** Data entries **
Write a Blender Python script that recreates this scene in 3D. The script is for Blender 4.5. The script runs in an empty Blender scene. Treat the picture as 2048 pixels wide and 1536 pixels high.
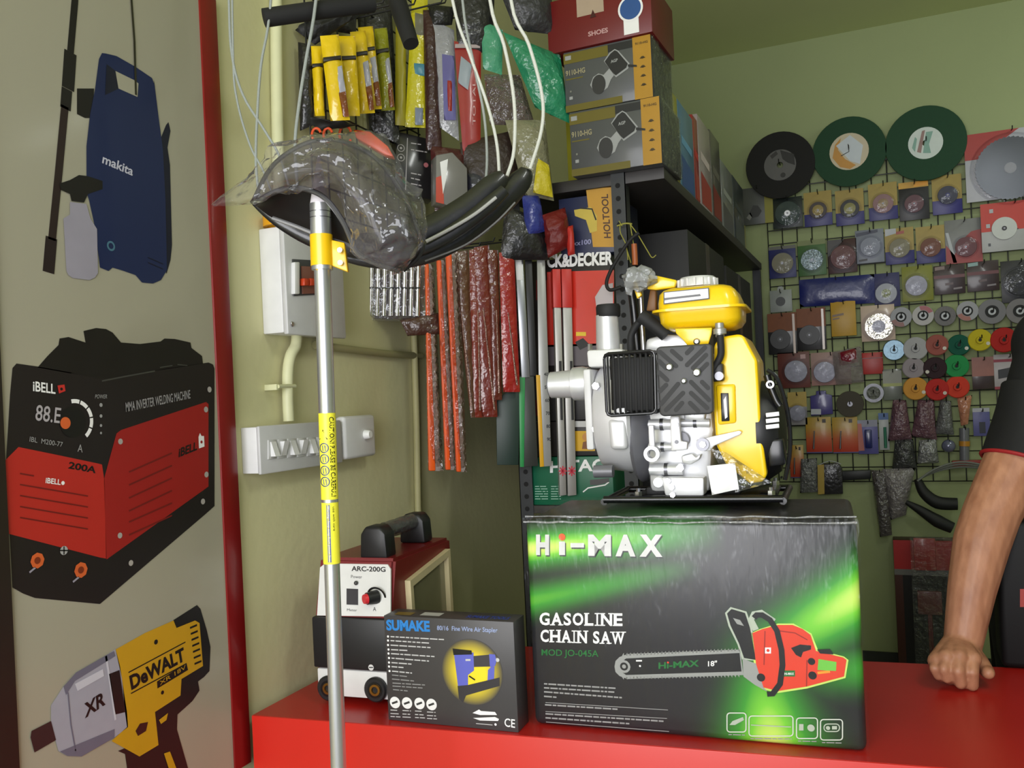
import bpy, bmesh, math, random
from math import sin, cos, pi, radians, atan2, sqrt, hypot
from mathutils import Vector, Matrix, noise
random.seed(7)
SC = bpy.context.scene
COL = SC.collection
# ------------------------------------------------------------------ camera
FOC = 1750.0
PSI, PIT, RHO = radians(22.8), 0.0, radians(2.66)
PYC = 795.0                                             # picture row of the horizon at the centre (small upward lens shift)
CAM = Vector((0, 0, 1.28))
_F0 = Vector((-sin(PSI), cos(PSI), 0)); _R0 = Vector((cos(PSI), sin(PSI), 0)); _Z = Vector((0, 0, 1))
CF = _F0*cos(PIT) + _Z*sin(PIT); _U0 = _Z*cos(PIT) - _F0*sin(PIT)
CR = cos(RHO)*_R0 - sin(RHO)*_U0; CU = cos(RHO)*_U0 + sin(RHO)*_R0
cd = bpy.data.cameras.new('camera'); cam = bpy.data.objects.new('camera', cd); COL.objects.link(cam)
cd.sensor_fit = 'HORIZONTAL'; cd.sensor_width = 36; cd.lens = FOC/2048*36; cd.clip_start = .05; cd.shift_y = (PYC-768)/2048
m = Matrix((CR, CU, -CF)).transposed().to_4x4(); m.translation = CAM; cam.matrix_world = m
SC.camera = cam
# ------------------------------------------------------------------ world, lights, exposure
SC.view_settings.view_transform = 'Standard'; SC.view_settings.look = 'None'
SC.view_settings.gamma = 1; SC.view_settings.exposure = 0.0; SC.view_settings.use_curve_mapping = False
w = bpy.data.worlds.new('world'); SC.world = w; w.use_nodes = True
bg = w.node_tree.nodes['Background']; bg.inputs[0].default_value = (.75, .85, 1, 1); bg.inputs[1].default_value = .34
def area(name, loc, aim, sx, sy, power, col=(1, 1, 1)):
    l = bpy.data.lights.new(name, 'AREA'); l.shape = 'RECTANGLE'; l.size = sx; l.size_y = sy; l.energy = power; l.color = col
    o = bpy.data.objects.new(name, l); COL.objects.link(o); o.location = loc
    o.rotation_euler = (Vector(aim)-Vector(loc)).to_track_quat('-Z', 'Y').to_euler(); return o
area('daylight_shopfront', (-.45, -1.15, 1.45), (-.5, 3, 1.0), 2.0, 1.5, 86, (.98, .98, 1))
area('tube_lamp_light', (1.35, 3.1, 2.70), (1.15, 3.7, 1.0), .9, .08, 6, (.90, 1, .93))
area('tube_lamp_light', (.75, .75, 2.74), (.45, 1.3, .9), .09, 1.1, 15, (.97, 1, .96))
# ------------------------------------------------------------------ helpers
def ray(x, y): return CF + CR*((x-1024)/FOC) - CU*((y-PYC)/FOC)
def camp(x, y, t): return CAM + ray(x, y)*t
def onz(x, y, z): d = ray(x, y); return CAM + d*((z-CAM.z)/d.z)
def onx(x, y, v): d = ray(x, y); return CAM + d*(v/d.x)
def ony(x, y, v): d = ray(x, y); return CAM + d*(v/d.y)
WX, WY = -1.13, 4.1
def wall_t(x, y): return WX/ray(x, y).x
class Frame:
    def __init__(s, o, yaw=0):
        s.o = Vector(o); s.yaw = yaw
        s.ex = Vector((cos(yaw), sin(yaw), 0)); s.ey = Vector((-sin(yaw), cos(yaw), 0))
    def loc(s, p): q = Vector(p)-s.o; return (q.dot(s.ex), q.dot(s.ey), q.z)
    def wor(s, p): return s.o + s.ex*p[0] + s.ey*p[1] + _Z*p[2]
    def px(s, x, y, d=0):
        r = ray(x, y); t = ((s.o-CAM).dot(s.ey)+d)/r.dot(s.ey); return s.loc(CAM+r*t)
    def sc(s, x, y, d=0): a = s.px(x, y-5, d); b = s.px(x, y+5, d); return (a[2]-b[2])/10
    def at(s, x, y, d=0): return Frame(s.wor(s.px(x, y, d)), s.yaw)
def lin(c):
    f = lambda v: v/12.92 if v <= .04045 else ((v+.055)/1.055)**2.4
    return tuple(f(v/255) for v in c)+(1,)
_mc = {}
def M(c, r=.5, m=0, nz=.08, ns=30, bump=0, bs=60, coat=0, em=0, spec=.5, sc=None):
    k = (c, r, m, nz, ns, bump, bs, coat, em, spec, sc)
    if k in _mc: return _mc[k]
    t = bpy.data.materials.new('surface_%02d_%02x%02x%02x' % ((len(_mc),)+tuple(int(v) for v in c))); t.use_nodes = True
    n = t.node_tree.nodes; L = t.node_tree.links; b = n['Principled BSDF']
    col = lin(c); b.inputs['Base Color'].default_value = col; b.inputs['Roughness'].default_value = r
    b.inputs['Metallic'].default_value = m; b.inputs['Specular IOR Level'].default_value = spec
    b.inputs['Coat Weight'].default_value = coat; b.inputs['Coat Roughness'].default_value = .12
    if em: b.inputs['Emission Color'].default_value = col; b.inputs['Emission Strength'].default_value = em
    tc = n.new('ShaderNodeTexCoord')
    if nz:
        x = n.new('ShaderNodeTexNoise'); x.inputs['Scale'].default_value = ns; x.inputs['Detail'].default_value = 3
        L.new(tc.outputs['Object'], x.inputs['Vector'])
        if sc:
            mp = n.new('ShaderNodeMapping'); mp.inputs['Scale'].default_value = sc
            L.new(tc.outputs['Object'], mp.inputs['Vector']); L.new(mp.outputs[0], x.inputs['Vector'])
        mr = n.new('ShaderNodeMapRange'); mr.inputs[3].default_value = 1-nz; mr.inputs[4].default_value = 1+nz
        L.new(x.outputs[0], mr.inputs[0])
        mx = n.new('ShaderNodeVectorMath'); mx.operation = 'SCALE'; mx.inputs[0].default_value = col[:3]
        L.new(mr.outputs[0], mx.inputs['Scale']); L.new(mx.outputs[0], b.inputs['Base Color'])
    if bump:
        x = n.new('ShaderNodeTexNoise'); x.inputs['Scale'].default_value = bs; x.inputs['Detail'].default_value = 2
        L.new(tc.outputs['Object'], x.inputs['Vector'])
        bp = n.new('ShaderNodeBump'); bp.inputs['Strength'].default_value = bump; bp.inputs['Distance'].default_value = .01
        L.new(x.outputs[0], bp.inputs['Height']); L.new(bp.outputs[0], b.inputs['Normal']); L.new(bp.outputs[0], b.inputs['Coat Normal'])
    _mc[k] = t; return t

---

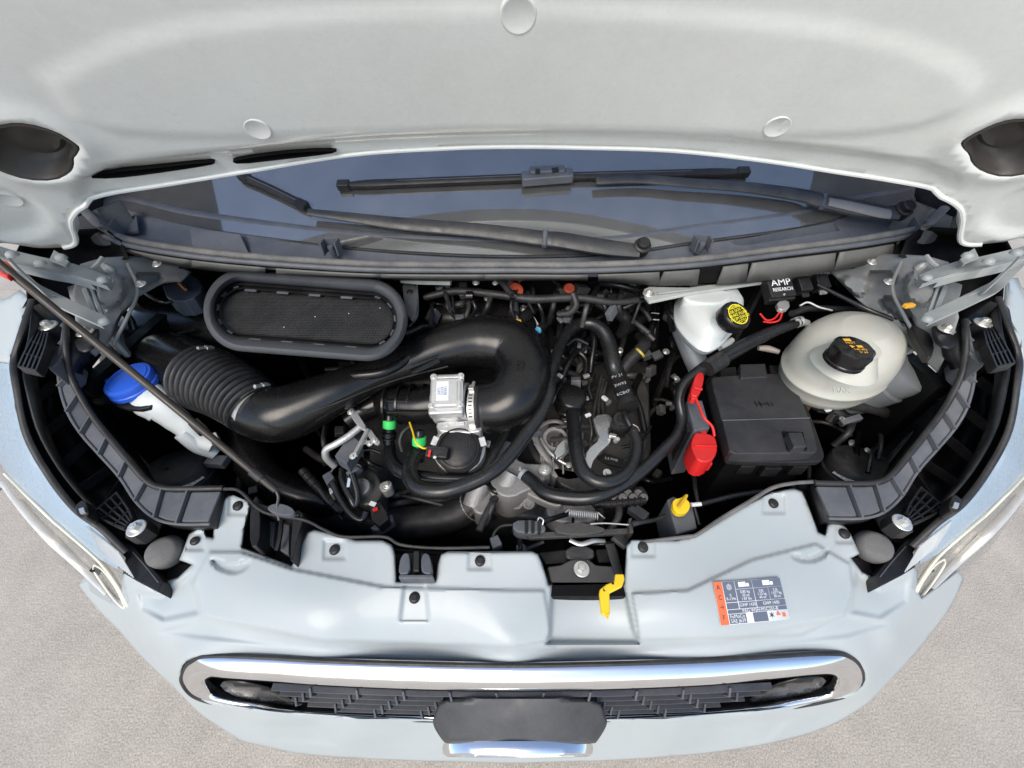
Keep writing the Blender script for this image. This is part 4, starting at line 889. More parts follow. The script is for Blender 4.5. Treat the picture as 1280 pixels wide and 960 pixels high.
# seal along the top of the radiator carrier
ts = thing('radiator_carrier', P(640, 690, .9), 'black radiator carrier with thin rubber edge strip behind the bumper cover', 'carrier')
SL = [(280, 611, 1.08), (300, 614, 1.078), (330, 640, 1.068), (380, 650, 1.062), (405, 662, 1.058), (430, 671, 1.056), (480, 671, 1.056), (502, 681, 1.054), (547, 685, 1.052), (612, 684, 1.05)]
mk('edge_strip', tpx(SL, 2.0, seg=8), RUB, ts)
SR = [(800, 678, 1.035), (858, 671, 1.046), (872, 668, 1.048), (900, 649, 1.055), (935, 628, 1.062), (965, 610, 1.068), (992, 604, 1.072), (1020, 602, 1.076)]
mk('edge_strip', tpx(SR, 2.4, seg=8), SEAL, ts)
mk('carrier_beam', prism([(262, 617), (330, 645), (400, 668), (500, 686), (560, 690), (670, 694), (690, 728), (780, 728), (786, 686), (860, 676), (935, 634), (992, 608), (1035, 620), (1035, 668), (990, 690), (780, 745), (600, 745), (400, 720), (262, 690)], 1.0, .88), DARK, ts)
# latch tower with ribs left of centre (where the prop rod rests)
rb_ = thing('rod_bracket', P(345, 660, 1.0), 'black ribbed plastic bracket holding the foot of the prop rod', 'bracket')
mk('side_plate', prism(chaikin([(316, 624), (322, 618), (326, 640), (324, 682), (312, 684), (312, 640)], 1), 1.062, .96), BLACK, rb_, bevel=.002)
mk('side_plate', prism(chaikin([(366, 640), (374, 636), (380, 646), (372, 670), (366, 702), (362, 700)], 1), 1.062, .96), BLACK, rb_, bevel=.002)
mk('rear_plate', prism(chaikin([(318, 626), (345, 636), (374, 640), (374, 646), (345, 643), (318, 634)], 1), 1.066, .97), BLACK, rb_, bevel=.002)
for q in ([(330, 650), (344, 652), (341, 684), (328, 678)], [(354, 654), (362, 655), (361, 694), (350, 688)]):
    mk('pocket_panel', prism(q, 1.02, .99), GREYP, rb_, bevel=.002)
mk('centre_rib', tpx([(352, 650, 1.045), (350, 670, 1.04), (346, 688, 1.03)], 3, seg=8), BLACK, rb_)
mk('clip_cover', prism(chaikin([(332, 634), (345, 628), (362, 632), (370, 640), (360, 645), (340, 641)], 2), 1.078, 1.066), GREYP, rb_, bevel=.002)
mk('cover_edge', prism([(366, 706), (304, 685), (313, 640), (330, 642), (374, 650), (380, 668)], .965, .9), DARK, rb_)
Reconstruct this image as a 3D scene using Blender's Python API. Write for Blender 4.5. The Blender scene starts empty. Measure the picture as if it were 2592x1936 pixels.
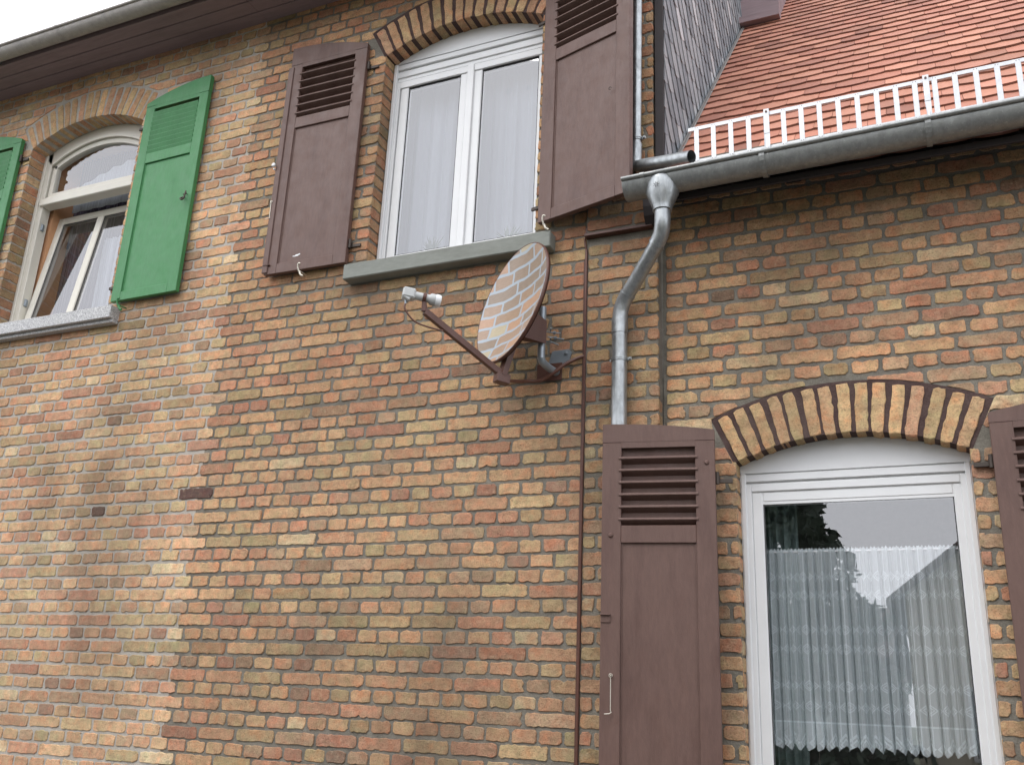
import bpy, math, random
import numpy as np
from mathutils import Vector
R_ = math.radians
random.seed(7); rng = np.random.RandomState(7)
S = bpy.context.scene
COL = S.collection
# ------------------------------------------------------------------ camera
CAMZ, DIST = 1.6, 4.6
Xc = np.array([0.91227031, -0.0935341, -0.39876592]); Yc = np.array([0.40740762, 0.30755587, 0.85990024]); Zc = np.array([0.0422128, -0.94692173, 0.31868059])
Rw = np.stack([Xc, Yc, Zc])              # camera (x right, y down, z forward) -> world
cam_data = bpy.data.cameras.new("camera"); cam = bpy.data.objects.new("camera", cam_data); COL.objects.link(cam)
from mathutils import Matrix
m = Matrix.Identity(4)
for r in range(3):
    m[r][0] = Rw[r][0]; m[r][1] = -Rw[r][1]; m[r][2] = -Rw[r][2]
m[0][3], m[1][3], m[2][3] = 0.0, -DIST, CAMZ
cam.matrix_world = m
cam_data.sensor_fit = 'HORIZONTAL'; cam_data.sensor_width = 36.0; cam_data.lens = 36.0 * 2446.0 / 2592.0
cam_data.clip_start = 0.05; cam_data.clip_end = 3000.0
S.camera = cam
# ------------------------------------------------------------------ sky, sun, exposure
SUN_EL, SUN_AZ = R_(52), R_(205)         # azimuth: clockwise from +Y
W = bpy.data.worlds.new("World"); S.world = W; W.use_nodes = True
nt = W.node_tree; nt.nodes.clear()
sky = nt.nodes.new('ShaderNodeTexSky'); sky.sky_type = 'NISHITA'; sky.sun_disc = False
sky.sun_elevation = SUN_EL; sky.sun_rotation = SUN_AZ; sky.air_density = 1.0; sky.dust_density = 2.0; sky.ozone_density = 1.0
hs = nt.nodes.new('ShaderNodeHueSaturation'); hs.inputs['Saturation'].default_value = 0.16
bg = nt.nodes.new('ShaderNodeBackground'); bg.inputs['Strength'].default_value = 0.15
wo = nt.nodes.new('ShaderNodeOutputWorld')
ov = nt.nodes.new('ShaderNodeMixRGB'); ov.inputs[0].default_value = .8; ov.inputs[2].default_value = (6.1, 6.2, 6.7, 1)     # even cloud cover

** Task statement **
Copy all lines from the data that hold the word "scene".

** Output below **
Write a Blender Python script that recreates this scene in 3D. The script is for Blender 4.5. The script runs in an empty Blender scene. Treat the picture as 2048 pixels wide and 1536 pixels high.
SC = bpy.context.scene
Reconstruct this image as a 3D scene using Blender's Python API. Write for Blender 4.5. The Blender scene starts empty. Measure the picture as if it were 2592x1936 pixels.
S = bpy.context.scene